## BEGIN

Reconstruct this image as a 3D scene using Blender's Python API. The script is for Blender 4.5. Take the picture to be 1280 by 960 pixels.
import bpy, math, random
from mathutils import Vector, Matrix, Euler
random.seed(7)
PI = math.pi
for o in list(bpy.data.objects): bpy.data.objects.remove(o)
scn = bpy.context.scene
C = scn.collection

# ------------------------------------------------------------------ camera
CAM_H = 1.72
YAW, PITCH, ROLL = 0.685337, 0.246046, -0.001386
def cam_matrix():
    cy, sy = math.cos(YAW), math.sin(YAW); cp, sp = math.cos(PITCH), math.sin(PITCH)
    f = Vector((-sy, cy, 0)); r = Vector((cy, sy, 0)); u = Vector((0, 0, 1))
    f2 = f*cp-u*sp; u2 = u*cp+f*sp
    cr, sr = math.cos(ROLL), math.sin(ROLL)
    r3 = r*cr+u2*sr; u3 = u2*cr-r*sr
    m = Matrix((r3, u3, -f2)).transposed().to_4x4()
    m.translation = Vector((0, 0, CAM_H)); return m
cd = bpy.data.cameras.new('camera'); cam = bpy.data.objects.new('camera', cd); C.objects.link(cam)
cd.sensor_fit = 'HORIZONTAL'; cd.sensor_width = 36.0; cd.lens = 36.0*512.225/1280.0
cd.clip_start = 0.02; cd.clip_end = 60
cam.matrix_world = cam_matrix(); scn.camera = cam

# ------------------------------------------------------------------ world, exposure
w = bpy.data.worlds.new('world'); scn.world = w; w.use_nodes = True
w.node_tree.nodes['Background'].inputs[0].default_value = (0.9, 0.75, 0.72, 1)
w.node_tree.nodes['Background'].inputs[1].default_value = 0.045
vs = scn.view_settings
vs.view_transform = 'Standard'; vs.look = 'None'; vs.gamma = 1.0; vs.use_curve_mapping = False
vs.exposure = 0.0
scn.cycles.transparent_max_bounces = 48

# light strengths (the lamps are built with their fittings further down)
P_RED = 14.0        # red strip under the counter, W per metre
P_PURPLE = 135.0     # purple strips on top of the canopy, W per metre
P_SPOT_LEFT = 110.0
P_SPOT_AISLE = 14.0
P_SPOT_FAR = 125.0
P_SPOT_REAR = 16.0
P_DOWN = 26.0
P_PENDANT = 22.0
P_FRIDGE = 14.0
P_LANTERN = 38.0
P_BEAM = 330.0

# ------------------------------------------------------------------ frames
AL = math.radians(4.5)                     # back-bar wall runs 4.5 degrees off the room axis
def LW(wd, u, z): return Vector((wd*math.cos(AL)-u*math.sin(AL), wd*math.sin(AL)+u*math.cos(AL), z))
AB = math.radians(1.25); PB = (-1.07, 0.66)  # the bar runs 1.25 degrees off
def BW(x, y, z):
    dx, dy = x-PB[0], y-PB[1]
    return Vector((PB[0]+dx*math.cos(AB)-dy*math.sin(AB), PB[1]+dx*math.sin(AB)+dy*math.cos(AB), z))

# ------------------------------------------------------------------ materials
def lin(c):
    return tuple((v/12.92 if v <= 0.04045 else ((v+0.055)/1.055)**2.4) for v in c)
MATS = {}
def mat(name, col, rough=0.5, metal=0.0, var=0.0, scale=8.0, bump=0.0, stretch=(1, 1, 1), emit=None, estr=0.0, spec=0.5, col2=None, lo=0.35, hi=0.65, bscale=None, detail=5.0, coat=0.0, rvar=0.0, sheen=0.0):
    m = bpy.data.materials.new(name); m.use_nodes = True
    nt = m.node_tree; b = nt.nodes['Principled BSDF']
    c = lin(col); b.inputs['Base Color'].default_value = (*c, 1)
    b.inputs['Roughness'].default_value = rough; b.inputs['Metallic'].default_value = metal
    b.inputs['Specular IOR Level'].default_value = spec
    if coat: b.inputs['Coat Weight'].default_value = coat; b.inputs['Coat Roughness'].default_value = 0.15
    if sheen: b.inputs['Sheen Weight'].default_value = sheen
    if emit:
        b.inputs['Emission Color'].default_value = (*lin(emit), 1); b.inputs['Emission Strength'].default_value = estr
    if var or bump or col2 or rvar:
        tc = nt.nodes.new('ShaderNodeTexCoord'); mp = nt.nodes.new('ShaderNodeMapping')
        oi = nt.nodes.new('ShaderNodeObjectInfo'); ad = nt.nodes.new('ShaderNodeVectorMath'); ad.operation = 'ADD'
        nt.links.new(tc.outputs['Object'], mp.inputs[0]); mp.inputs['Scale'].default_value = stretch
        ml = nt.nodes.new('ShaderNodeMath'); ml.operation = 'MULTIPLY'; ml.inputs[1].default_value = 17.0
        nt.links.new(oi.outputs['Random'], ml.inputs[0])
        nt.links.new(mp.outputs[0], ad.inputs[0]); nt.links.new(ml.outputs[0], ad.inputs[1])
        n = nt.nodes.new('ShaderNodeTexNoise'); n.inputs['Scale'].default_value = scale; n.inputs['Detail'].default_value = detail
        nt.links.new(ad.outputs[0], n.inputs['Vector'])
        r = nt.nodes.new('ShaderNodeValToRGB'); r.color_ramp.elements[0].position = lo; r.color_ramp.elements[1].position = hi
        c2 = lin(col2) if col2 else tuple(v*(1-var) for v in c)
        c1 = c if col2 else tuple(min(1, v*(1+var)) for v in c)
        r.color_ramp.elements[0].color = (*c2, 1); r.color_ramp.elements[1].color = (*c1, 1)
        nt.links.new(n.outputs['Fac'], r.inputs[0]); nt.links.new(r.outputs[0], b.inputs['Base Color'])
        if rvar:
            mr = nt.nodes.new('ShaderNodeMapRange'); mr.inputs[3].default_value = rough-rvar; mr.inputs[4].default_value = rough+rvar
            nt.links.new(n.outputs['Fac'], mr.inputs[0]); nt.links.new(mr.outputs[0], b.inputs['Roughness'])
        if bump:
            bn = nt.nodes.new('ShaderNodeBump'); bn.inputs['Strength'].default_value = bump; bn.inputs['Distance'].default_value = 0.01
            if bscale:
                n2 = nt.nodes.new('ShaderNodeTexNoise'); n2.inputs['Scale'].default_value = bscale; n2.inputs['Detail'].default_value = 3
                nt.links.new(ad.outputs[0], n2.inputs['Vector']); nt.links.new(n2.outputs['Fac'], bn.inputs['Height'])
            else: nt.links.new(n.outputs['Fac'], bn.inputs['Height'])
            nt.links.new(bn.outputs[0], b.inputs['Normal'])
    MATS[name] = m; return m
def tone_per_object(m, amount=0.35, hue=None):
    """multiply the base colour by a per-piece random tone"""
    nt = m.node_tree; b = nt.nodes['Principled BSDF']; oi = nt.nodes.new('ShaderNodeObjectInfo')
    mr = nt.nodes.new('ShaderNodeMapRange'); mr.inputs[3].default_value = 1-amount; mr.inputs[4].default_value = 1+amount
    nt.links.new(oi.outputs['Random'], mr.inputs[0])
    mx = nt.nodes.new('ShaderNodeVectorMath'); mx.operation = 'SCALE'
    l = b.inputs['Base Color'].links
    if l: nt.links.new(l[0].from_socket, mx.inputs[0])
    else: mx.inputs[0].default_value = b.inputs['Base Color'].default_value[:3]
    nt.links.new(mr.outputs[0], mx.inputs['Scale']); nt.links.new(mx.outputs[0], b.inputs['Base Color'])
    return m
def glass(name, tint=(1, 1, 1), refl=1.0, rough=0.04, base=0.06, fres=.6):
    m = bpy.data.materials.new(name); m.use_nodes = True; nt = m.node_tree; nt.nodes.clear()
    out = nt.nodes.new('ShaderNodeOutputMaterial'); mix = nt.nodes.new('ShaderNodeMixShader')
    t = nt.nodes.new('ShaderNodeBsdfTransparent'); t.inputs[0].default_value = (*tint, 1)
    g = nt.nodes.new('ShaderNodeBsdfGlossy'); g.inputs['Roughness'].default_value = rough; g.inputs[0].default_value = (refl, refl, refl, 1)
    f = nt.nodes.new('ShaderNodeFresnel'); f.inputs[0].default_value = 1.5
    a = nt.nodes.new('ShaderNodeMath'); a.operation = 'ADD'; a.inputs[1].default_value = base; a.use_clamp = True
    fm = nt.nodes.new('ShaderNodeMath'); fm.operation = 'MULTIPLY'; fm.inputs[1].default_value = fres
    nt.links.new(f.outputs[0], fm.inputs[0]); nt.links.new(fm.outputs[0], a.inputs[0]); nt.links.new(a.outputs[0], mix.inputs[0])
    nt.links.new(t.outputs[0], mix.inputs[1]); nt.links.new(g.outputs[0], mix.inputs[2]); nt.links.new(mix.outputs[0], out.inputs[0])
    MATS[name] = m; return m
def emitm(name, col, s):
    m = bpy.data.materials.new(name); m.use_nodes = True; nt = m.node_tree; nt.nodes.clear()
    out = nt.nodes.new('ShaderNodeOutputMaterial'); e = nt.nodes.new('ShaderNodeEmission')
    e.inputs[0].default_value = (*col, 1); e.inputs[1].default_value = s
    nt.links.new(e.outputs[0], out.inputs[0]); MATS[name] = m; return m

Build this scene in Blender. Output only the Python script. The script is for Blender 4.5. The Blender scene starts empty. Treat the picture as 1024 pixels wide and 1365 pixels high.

## END

STATED EXERCISE ▸
From the opening line of the data above through the line that contains "C = scn.collection", please print each line as it stands and only those lines.

CORRECT OUTPUT ▸
Reconstruct this image as a 3D scene using Blender's Python API. The script is for Blender 4.5. Take the picture to be 1280 by 960 pixels.
import bpy, math, random
from mathutils import Vector, Matrix, Euler
random.seed(7)
PI = math.pi
for o in list(bpy.data.objects): bpy.data.objects.remove(o)
scn = bpy.context.scene
C = scn.collection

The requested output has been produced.